> _Exercise goal_
Output every line below exactly.

"""

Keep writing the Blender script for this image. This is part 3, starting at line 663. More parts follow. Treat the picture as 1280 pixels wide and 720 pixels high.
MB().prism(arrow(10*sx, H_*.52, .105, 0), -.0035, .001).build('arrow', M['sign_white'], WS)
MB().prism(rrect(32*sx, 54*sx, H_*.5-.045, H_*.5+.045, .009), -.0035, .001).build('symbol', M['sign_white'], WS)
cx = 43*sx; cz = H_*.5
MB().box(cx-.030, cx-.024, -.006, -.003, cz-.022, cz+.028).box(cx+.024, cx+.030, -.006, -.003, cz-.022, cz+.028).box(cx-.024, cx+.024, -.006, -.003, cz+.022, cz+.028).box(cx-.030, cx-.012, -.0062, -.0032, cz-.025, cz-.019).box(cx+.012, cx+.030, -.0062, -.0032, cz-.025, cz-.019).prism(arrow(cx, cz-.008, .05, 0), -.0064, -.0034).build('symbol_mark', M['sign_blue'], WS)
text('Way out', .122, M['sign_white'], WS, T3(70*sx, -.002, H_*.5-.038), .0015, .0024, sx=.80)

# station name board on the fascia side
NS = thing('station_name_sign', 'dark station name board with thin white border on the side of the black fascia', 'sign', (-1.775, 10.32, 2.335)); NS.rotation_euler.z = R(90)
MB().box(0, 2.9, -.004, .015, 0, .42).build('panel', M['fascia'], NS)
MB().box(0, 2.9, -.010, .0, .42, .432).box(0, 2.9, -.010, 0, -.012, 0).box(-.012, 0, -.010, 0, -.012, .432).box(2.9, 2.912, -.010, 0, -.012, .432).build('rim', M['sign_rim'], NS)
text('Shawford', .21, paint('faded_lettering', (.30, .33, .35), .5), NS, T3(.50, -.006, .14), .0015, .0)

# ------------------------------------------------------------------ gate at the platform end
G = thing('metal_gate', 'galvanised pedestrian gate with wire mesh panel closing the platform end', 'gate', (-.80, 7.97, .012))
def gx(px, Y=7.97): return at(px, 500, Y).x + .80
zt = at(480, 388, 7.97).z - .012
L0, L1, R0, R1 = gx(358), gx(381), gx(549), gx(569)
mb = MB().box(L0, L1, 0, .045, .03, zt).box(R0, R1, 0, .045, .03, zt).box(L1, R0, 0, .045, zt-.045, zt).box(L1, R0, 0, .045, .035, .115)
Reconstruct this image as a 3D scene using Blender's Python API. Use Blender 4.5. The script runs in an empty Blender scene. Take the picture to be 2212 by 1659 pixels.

"""

> _Written solution_
Keep writing the Blender script for this image. This is part 3, starting at line 663. More parts follow. Treat the picture as 1280 pixels wide and 720 pixels high.
MB().prism(arrow(10*sx, H_*.52, .105, 0), -.0035, .001).build('arrow', M['sign_white'], WS)
MB().prism(rrect(32*sx, 54*sx, H_*.5-.045, H_*.5+.045, .009), -.0035, .001).build('symbol', M['sign_white'], WS)
cx = 43*sx; cz = H_*.5
MB().box(cx-.030, cx-.024, -.006, -.003, cz-.022, cz+.028).box(cx+.024, cx+.030, -.006, -.003, cz-.022, cz+.028).box(cx-.024, cx+.024, -.006, -.003, cz+.022, cz+.028).box(cx-.030, cx-.012, -.0062, -.0032, cz-.025, cz-.019).box(cx+.012, cx+.030, -.0062, -.0032, cz-.025, cz-.019).prism(arrow(cx, cz-.008, .05, 0), -.0064, -.0034).build('symbol_mark', M['sign_blue'], WS)
text('Way out', .122, M['sign_white'], WS, T3(70*sx, -.002, H_*.5-.038), .0015, .0024, sx=.80)

# station name board on the fascia side
NS = thing('station_name_sign', 'dark station name board with thin white border on the side of the black fascia', 'sign', (-1.775, 10.32, 2.335)); NS.rotation_euler.z = R(90)
MB().box(0, 2.9, -.004, .015, 0, .42).build('panel', M['fascia'], NS)
MB().box(0, 2.9, -.010, .0, .42, .432).box(0, 2.9, -.010, 0, -.012, 0).box(-.012, 0, -.010, 0, -.012, .432).box(2.9, 2.912, -.010, 0, -.012, .432).build('rim', M['sign_rim'], NS)
text('Shawford', .21, paint('faded_lettering', (.30, .33, .35), .5), NS, T3(.50, -.006, .14), .0015, .0)

# ------------------------------------------------------------------ gate at the platform end
G = thing('metal_gate', 'galvanised pedestrian gate with wire mesh panel closing the platform end', 'gate', (-.80, 7.97, .012))
def gx(px, Y=7.97): return at(px, 500, Y).x + .80
zt = at(480, 388, 7.97).z - .012
L0, L1, R0, R1 = gx(358), gx(381), gx(549), gx(569)
mb = MB().box(L0, L1, 0, .045, .03, zt).box(R0, R1, 0, .045, .03, zt).box(L1, R0, 0, .045, zt-.045, zt).box(L1, R0, 0, .045, .035, .115)
Reconstruct this image as a 3D scene using Blender's Python API. Use Blender 4.5. The script runs in an empty Blender scene. Take the picture to be 2212 by 1659 pixels.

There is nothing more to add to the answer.